Exercise description:
Make an exact copy of the entries below.

(Scene script records)
- - - - - - -
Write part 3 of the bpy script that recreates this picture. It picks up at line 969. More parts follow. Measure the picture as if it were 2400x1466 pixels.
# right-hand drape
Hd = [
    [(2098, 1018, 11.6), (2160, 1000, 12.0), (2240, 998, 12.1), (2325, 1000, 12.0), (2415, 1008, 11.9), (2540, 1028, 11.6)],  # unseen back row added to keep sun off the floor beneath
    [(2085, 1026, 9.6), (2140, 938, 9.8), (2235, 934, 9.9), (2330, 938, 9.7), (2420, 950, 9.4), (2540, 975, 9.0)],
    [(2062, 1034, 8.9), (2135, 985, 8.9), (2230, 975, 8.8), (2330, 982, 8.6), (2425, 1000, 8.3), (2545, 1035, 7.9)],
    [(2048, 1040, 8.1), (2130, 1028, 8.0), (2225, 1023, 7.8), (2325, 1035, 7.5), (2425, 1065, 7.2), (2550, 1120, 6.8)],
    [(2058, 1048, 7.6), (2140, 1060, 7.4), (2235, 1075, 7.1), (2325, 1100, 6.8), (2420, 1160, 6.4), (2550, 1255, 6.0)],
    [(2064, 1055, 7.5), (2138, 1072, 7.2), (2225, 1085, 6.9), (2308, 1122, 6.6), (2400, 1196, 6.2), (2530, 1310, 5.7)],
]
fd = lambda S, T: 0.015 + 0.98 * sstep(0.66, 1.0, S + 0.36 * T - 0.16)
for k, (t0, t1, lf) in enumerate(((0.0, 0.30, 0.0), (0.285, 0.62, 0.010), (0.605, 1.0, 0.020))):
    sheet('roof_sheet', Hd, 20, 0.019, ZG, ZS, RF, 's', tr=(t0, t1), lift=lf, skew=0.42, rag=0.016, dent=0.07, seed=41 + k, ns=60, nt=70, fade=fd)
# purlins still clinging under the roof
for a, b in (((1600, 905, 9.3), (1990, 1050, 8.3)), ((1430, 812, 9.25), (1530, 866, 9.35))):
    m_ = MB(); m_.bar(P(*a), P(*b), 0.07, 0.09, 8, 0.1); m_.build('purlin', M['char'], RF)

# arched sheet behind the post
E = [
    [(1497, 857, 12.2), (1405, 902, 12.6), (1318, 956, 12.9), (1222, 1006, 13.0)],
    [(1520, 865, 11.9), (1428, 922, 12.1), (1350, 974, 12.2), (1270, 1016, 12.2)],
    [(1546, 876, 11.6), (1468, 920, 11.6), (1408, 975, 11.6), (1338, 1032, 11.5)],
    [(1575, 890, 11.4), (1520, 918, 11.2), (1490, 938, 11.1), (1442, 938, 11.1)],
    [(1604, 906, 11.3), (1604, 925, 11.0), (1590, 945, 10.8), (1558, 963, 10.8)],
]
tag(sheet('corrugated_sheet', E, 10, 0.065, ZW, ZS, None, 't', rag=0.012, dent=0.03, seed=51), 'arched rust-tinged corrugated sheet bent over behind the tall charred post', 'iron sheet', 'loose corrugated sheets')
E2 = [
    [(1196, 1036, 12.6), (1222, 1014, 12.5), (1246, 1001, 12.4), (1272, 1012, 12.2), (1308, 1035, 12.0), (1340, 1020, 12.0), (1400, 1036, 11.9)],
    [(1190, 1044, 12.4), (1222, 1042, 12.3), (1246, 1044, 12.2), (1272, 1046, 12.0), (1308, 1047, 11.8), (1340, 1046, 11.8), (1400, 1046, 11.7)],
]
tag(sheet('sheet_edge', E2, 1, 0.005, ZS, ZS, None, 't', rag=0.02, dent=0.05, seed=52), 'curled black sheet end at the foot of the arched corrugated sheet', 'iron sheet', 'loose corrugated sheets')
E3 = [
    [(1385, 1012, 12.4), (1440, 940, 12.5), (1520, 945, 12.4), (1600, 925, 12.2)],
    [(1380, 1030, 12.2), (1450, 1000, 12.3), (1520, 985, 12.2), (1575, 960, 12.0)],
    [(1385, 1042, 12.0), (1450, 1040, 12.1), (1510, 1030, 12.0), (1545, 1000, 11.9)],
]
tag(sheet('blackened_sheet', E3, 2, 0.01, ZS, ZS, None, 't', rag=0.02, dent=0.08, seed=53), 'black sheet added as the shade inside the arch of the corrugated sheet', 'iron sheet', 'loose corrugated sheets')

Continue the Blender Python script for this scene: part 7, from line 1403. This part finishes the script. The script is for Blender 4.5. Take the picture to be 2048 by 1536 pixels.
- - - - - - -
Result of the task:
Write part 3 of the bpy script that recreates this picture. It picks up at line 969. More parts follow. Measure the picture as if it were 2400x1466 pixels.
# right-hand drape
Hd = [
    [(2098, 1018, 11.6), (2160, 1000, 12.0), (2240, 998, 12.1), (2325, 1000, 12.0), (2415, 1008, 11.9), (2540, 1028, 11.6)],  # unseen back row added to keep sun off the floor beneath
    [(2085, 1026, 9.6), (2140, 938, 9.8), (2235, 934, 9.9), (2330, 938, 9.7), (2420, 950, 9.4), (2540, 975, 9.0)],
    [(2062, 1034, 8.9), (2135, 985, 8.9), (2230, 975, 8.8), (2330, 982, 8.6), (2425, 1000, 8.3), (2545, 1035, 7.9)],
    [(2048, 1040, 8.1), (2130, 1028, 8.0), (2225, 1023, 7.8), (2325, 1035, 7.5), (2425, 1065, 7.2), (2550, 1120, 6.8)],
    [(2058, 1048, 7.6), (2140, 1060, 7.4), (2235, 1075, 7.1), (2325, 1100, 6.8), (2420, 1160, 6.4), (2550, 1255, 6.0)],
    [(2064, 1055, 7.5), (2138, 1072, 7.2), (2225, 1085, 6.9), (2308, 1122, 6.6), (2400, 1196, 6.2), (2530, 1310, 5.7)],
]
fd = lambda S, T: 0.015 + 0.98 * sstep(0.66, 1.0, S + 0.36 * T - 0.16)
for k, (t0, t1, lf) in enumerate(((0.0, 0.30, 0.0), (0.285, 0.62, 0.010), (0.605, 1.0, 0.020))):
    sheet('roof_sheet', Hd, 20, 0.019, ZG, ZS, RF, 's', tr=(t0, t1), lift=lf, skew=0.42, rag=0.016, dent=0.07, seed=41 + k, ns=60, nt=70, fade=fd)
# purlins still clinging under the roof
for a, b in (((1600, 905, 9.3), (1990, 1050, 8.3)), ((1430, 812, 9.25), (1530, 866, 9.35))):
    m_ = MB(); m_.bar(P(*a), P(*b), 0.07, 0.09, 8, 0.1); m_.build('purlin', M['char'], RF)

# arched sheet behind the post
E = [
    [(1497, 857, 12.2), (1405, 902, 12.6), (1318, 956, 12.9), (1222, 1006, 13.0)],
    [(1520, 865, 11.9), (1428, 922, 12.1), (1350, 974, 12.2), (1270, 1016, 12.2)],
    [(1546, 876, 11.6), (1468, 920, 11.6), (1408, 975, 11.6), (1338, 1032, 11.5)],
    [(1575, 890, 11.4), (1520, 918, 11.2), (1490, 938, 11.1), (1442, 938, 11.1)],
    [(1604, 906, 11.3), (1604, 925, 11.0), (1590, 945, 10.8), (1558, 963, 10.8)],
]
tag(sheet('corrugated_sheet', E, 10, 0.065, ZW, ZS, None, 't', rag=0.012, dent=0.03, seed=51), 'arched rust-tinged corrugated sheet bent over behind the tall charred post', 'iron sheet', 'loose corrugated sheets')
E2 = [
    [(1196, 1036, 12.6), (1222, 1014, 12.5), (1246, 1001, 12.4), (1272, 1012, 12.2), (1308, 1035, 12.0), (1340, 1020, 12.0), (1400, 1036, 11.9)],
    [(1190, 1044, 12.4), (1222, 1042, 12.3), (1246, 1044, 12.2), (1272, 1046, 12.0), (1308, 1047, 11.8), (1340, 1046, 11.8), (1400, 1046, 11.7)],
]
tag(sheet('sheet_edge', E2, 1, 0.005, ZS, ZS, None, 't', rag=0.02, dent=0.05, seed=52), 'curled black sheet end at the foot of the arched corrugated sheet', 'iron sheet', 'loose corrugated sheets')
E3 = [
    [(1385, 1012, 12.4), (1440, 940, 12.5), (1520, 945, 12.4), (1600, 925, 12.2)],
    [(1380, 1030, 12.2), (1450, 1000, 12.3), (1520, 985, 12.2), (1575, 960, 12.0)],
    [(1385, 1042, 12.0), (1450, 1040, 12.1), (1510, 1030, 12.0), (1545, 1000, 11.9)],
]
tag(sheet('blackened_sheet', E3, 2, 0.01, ZS, ZS, None, 't', rag=0.02, dent=0.08, seed=53), 'black sheet added as the shade inside the arch of the corrugated sheet', 'iron sheet', 'loose corrugated sheets')

Continue the Blender Python script for this scene: part 7, from line 1403. This part finishes the script. The script is for Blender 4.5. Take the picture to be 2048 by 1536 pixels.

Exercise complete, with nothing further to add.